Temple Street Parking Garage, New Haven, Connecticut
The post-modern six-story concrete parking garage standing on Temple Street in New Haven is textured by form-work and supported by paired reinforced concrete piers. It was designed by architect Paul Rudolph and built in 1961.
Carpenter Center at Harvard, Boston, Massachusetts
The Carpenter Center for the Visual Arts at Harvard is the only building in the U.S. designed by Le Corbusier, and contrasts starkly with the traditional, centuries-old architecture most often seen on the campus. It’s a prime example of the visual innovations that went on to influence the modernist aesthetic in architecture for decades after.
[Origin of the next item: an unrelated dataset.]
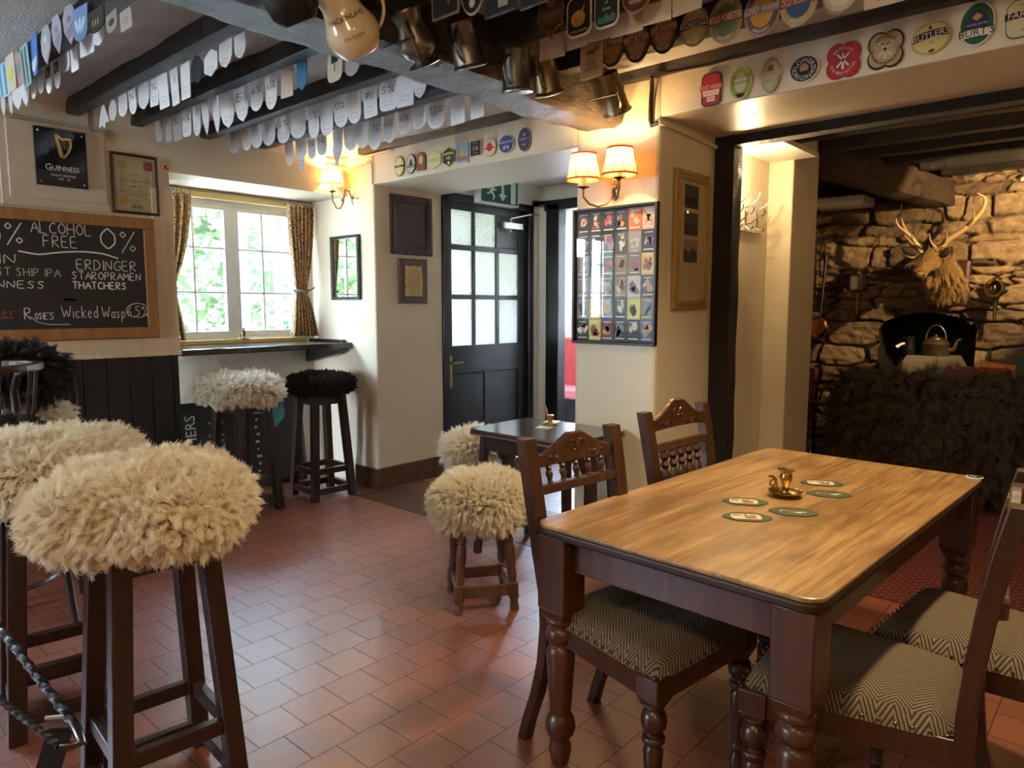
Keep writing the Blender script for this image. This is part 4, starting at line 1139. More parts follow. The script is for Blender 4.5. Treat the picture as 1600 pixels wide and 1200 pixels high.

Alexandra Road, London, England
Featured in ’28 Weeks Later’ and other films, the Alexandra Road Estate is a massive 1978 reinforced concrete housing complex with 520 apartments, a school, a community center, youth club and parks. Along with two rows of housing, there’s a ziggurat-shaped eight-story block set on rubber pads to reduce vibration from the nearby trains.
National Theater, London, England
Architect Denys Lasdun designed the National Theater building as an “urban landscape” of interlocking terraces. Again, noted Brutalism critic Prince Charles weighed in, calling it “a clever way of building a nuclear power station in the middle of London without anyone objecting.”